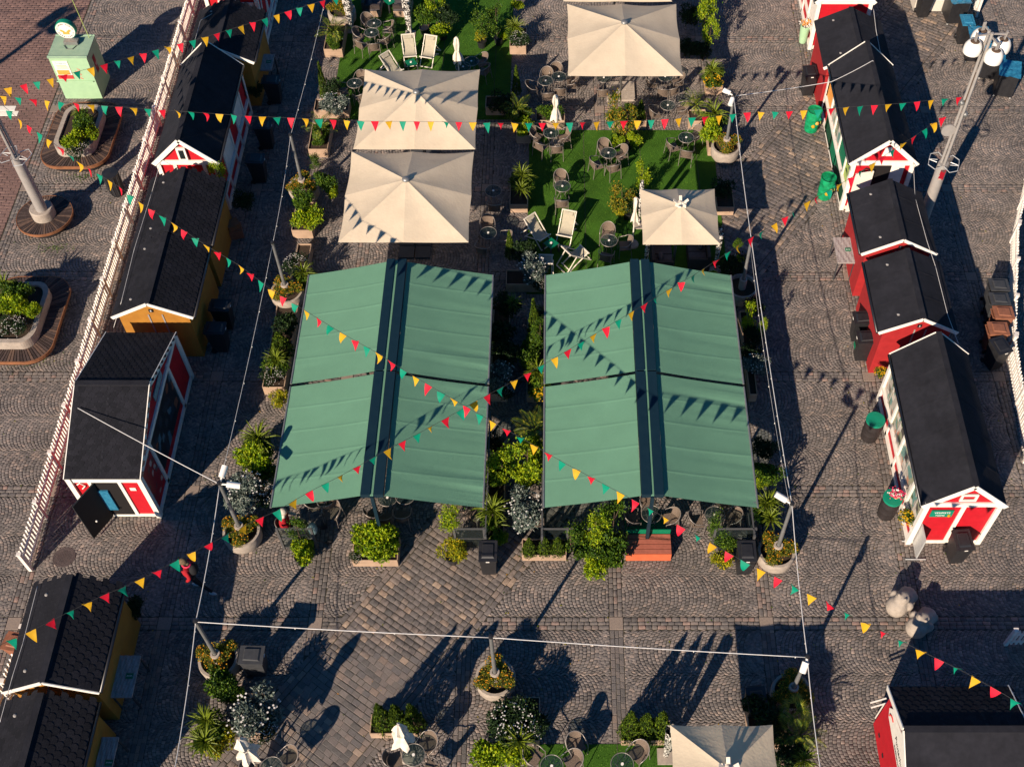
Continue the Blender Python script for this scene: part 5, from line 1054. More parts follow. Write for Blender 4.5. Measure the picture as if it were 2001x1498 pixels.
# ------------------------------------------------------------------ bunting
FL = {}
def bunting(label, kx, path, zs, cols, a, b):
    """kx: (flag number, picture x) anchors; path: picture polyline; zs: (picture x, height) anchors"""
    P = lambda x: at(x, np.interp(x, [p[0] for p in path], [p[1] for p in path]), float(np.interp(x, [q[0] for q in zs], [q[1] for q in zs])))
    k0, k1 = kx[0][0], kx[-1][0]; o0 = P(kx[0][1]); t = thing('bunting', label, 'bunting', o0, 0, 'strings of coloured pennants')
    xs = [float(np.interp(k, [q[0] for q in kx], [q[1] for q in kx])) for k in range(k0, k1+1)]
    pts = [P(x)-o0 for x in xs]; ends = []
    MB().tube(([Vector(a)-o0] if a else [])+pts+([Vector(b)-o0] if b else []), .006, 4).build('cord', 'cord', t)
    for i, k in enumerate(range(k0, k1+1)):
        c = cols[k % 3]; v = rnd.choice((0, 0, 1, 1, 2, 3, 4, 5)); key = (c, v)
        if key not in FL:
            mb = MB(); n = 5; vs = []; amp = (.01, .03, .06, -.04, .09, -.08)[v]
            for r in range(n+1):
                q = r/n; w = .112*(1-q)+.001; y = amp*math.sin(q*2.6); vs += [(-w, y, -.30*q), (0, y+.012*math.sin(q*5), -.30*q), (w, y*1.3, -.30*q)]
            mb.add(vs, [(3*r, 3*r+3, 3*r+4, 3*r+1) for r in range(n)]+[(3*r+1, 3*r+4, 3*r+5, 3*r+2) for r in range(n)])
            o = mb.build('flag', 'flag_'+c, t, smooth=True); FL[key] = o.data
        else: o = link('flag', FL[key], t)
        d = pts[min(i+1, len(pts)-1)]-pts[max(i-1, 0)]; o.location = pts[i]
        yaw = math.atan2(d.y, d.x); o.rotation_euler = Euler((rnd.gauss(-.28, .16), 0, yaw*.8+rnd.gauss(0, .2))); q = rnd.uniform(.88, 1.08); o.scale = (q, 1, rnd.uniform(.88, 1.08))
LT = (-18.75, 14.47, 6.0); RT = (10.67, 14.25, 5.65)
Bp = [(-40, 184), (6, 188), (120, 200), (204, 207), (345, 217), (485, 227), (600, 232), (707, 237), (860, 238), (1000, 241), (1113, 240), (1270, 235), (1400, 227), (1460, 220), (1540, 218), (1600, 214), (1652, 210), (1763, 202), (1875, 190)]
Ap = [(15, 172), (99, 154), (204, 126), (304, 98), (400, 73), (494, 44), (560, 23), (630, 2), (660, -8)]
Cp = [(2, 203), (38, 234), (97, 274), (153, 317), (194, 341), (234, 366), (275, 397), (341, 438), (403, 480), (467, 518), (532, 567), (598, 608), (670, 652), (740, 691), (787, 722), (863, 767), (940, 811), (1018, 855), (1097, 901), (1185, 948), (1272, 995), (1360, 1045), (1455, 1097), (1520, 1129), (1588, 1164), (1657, 1199), (1727, 1235), (1800, 1271), (1873, 1306), (1946, 1346), (2020, 1390)]
Dp = [(-20, 1270), (22, 1249), (65, 1230), (132, 1196), (202, 1162), (238, 1148), (305, 1116), (373, 1080), (440, 1046), (505, 1013), (540, 998), (603, 961), (668, 928), (697, 912), (757, 878), (813, 849), (868, 819), (920, 789), (978, 758), (1030, 730), (1110, 684), (1160, 654), (1207, 626), (1235, 609), (1305, 567), (1355, 538), (1400, 509), (1442, 479), (1490, 452), (1535, 424), (1577, 395), (1620, 372), (1662, 348), (1705, 320), (1745, 293), (1786, 267), (1827, 239), (1850, 225)]
bunting('string of pennants from the left lamp mast up to the top edge over huts', [(0, 15), (1, 45), (9, 255), (15, 400), (21, 540), (25, 630), (26, 655)], Ap, [(15, 5.9), (300, 5.6), (630, 5.9)], 'yrg', LT, None)
bunting('string of pennants crossing the whole square horizontally over the upper large parasol', [(-1, -20), (0, 6), (3, 92), (19, 541), (37, 1033), (52, 1432), (68, 1875)], Bp, [(-40, 5.9), (457, 5.8), (700, 5.5), (1000, 5.25), (1225, 5.35), (1714, 5.6), (1890, 5.65)], 'ygr', LT, RT)
bunting('string of pennants running diagonally from the left lamp mast to the lower right corner', [(-4, 18), (0, 97), (4, 174), (9, 275), (15, 403), (18, 468), (21, 531), (24, 599), (27, 671), (30, 740), (33, 813), (36, 887), (39, 963), (42, 1044), (45, 1127), (48, 1213), (51, 1300), (54, 1394), (57, 1488), (60, 1587), (63, 1692), (66, 1800), (69, 1908), (71, 1985)], Cp, [(0, 5.8), (421, 5.3), (600, 5.0), (981, 5.0), (1271, 5.1), (1990, 5.6)], 'yrg', LT, None)
bunting('string of pennants rising from the lower left shed to the right lamp mast', [(-1, -15), (0, 22), (3, 135), (6, 238), (9, 340), (12, 440), (15, 540), (18, 635), (21, 728), (24, 814), (27, 898), (30, 978), (33, 1057), (36, 1135), (39, 1208), (42, 1284), (45, 1355), (48, 1422), (51, 1490), (54, 1556), (57, 1620), (60, 1685), (63, 1745), (66, 1806), (68, 1842)], Dp, [(0, 5.4), (194, 5.1), (461, 4.8), (623, 4.7), (841, 4.75), (970, 4.85), (1300, 4.9), (1890, 5.6)], 'gyr', None, RT)
# ------------------------------------------------------------------ white cables with small bulbs
BULB = [None]
def cable(label, pts, sag=.12, r=.011, bulbs=1.3, m='wire', nm='string_light_cable'):
    o0 = Vector(pts[0]); t = thing(nm, label, 'cable', o0); allp = []
    for a, b in zip(pts[:-1], pts[1:]):
        a, b = Vector(a), Vector(b); n = 12
        for k in range(n+1): q = k/n; p = a.lerp(b, q); p.z -= sag*4*q*(1-q); allp.append(p-o0)
    MB().tube(allp, r, 5).build('cable', m, t, smooth=True)
    if bulbs:
        acc = 0
        for a, b in zip(allp[:-1], allp[1:]):
            L = (b-a).length; 
            while acc < L and L > .01:
                p = a.lerp(b, acc/L)
                if BULB[0] is None: q = MB().sphere((0, 0, -.055), .015, 8, 6).cyl((0, 0, -.04), .010, .03, 6).build('bulb', 'bulb', t, smooth=True); BULB[0] = q.data
                else: q = link('bulb', BULB[0], t)
                q.location = p; acc += bulbs
            acc -= L
PT = POLES
cable('thin light cable along the left row of poles, upper stretch to the top edge', [at(642, -30, 3.0), PT['a1'], PT['a2']], r=.007)
cable('light cable between the far left pole and the pole at the near left awning corner', [PT['a2'], PT['a3']], r=.007)
cable('twisted white cable from the near left pole down past the walking person', [PT['a3'], PT['a4'], at(338, 1520, 2.8)], r=.012)
cable('white cable spanning the open square from the left pole to the middle pole', [PT['a4'], PT['b0']], sag=.05, r=.012, bulbs=2.4)
cable('white cable spanning the open square from the middle pole to the right pole', [PT['b0'], PT['c1']], sag=.05, r=.012, bulbs=2.4)
cable('white cable along the right row of poles past the right awning', [PT['c4'], PT['c3'], PT['c2'], PT['c1'], at(1606, 1520, 2.8)], r=.012)
cable('second thin light cable hanging beside the white cable right of the right awning', [PT['c3']+Vector((0, 0, -.25)), PT['c2']+Vector((0, 0, -.25))], sag=.3, r=.004)
cable('white cable from the near left pole to the roof of the open door hut', [PT['a3'], at(152, 797, 2.86)], sag=.05, r=.012, bulbs=0)
cable('white cable from the pole with spotlights across to the red hut on the right', [PT['c4'], at(1625, 160, 2.9), (9.14, 19.0, 3.24), at(1735, 165, 2.4)], sag=.03, r=.012, bulbs=0)
cable('white cable lying along the right side of the hut roofs on the right', [at(1707, 18, 2.3), at(1712, 60, 2.3), at(1722, 112, 2.25), at(1738, 122, 2.3), at(1735, 165, 2.4)], sag=0, r=.01, bulbs=0)
cable('thin cable lying over the roofs of the two red sheds on the right', [at(1785, 318, 2.25), at(1788, 385, 2.3), at(1812, 473, 2.42), at(1828, 520, 2.40), at(1852, 615, 2.4), at(1873, 672, 2.3)], sag=0, r=.008, bulbs=0)
cable('thin cable running down over the roofs of the left yellow sheds', [at(463, 0, 2.4), at(392, 40, 2.4), at(297, 375, 2.3), at(262, 488, 2.32), at(237, 590, 2.3), at(222, 640, 1.2)], sag=0, r=.008, bulbs=0)
cable('thin cable running down over the lower left yellow sheds', [at(73, 1145, 2.35), at(45, 1255, 2.35), at(24, 1322, 2.35), at(0, 1410, 2.3)], sag=0, r=.008, bulbs=0)
# ------------------------------------------------------------------ tall lamp masts
def mast(label, x, y, top=8.0, base='low', heads=True, rot=0.0):
    t = thing('lamp_mast', label, 'lamp post', (x, y, 0), rot)
    MB().tube([(0, 0, .0), (0, 0, 2.9), (0, 0, 3.1)], [.185, .175, .16], 20).build('base_tube', 'mast', t, smooth=True, sharp=40)
    for k in range(3):
        a = k*2.094+.5; c, s = .075*math.cos(a), .075*math.sin(a); MB().tube([(c, s, 3.0), (c, s, top-(.0 if k else 1.2))], .045, 8).build('upper_tube', 'mast', t, smooth=True, sharp=40)
    MB().box((.0, -.02, 6.1), (.09, .05, 1.1)).build('cable_duct', 'bark', t)
    for k in range(6):
        a = k*math.pi/3+.2; q = [(.15, -.16, 0), (.40, -.24, 0), (.52, 0, 0), (.40, .24, 0), (.15, .16, 0)]
        if k % 2 == 0 or True:
            if k in (1, 4): continue
            MB().tube([(px_*math.cos(a)-py_*math.sin(a), px_*math.sin(a)+py_*math.cos(a), 3.12) for px_, py_, _ in q], .014, 6).build('bracket_loop', 'metalshoe', t)
    if heads:
        for k, (dx, dy, dz) in enumerate(((-.42, -.10, 0), (.42, .0, 0), (-.1, .38, .0), (.12, -.42, -.05))):
            z = top-.45+dz; h = MB().lathe([(.25, z-.18), (.262, z-.09), (.245, z+.05), (.18, z+.16), (.13, z+.18)], 28, (dx, dy, 0)).build('lamp_shade', 'lampw', t, smooth=True)
            MB().lathe([(.0001, z+.20), (.10, z+.19), (.125, z+.165)], 20, (dx, dy, 0)).lathe([(.0001, z-.12), (.21, z-.14)], 20, (dx, dy, 0)).build('vented_cap', 'bark', h)
            MB().beam((dx, dy, z+.18), (dx*1.05, dy*1.05, z+.46), .09, .03).build('fin', 'mast', h); MB().beam((0, 0, z+.36), (dx, dy, z+.36), .04).build('arm', 'mast', h)
        for a, z in ((.3, 5.05), (3.3, 5.55)): MB().sphere((.13*math.cos(a), .13*math.sin(a), z), .09, 10, 8).build('glass_ball', 'steel', t, smooth=True)
        MB().tube([(-.22, -.03, 4.45), (-.22, .01, 4.45)], .22, 20).build('round_plate', 'mast', t)
    return t
m_ = mast('tall grey lamp mast with four white globe lamps at the right', 10.65, 14.2, 8.1); MB().box((0, -.183, 2.75), (.16, .012, .42)).build('sticker', 'poster', m_)
m_ = mast('tall grey lamp mast rising from a concrete drum inside a round slatted bench', -18.72, 14.45, 8.0)
for k, z in enumerate((4.85, 5.05)):
    MB().bx(-.1, .75, -.1, .1, z, z+.02).build('perforated_arm', 'white', m_)
mast('tall lamp mast out of the frame whose latticed shadow crosses the brick walkway', -28.1, 13.9, 7.6)
def slats_ring(t, pts_in, pts_out, z, name='slat'):
    n = len(pts_in)
    for k in range(n):
        a, b = pts_in[k], pts_out[k]; a2, b2 = pts_in[(k+1) % n], pts_out[(k+1) % n]; g_ = .12
        P = [a.lerp(a2, g_), b.lerp(b2, g_), b.lerp(b2, 1-g_), a.lerp(a2, 1-g_)]; z_ = z+rnd.uniform(-.002, .002)
        MB().prism([(p.x, p.y, z_) for p in P], (0, 0, .035)).build(name, DECKM[rnd.randrange(4)], t)
DECKM = [mat('bench_slat_%d' % k, c, tuple(q*.6 for q in c), .75, 12, .3, 40) for k, c in enumerate(((.05, .034, .030), (.07, .048, .042), (.09, .062, .054), (.15, .095, .07)))]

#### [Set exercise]
Identify every line above with the string "picture" in it. Copy those lines.

#### [Result]
Continue the Blender Python script for this scene: part 5, from line 1054. More parts follow. Write for Blender 4.5. Measure the picture as if it were 2001x1498 pixels.
    """kx: (flag number, picture x) anchors; path: picture polyline; zs: (picture x, height) anchors"""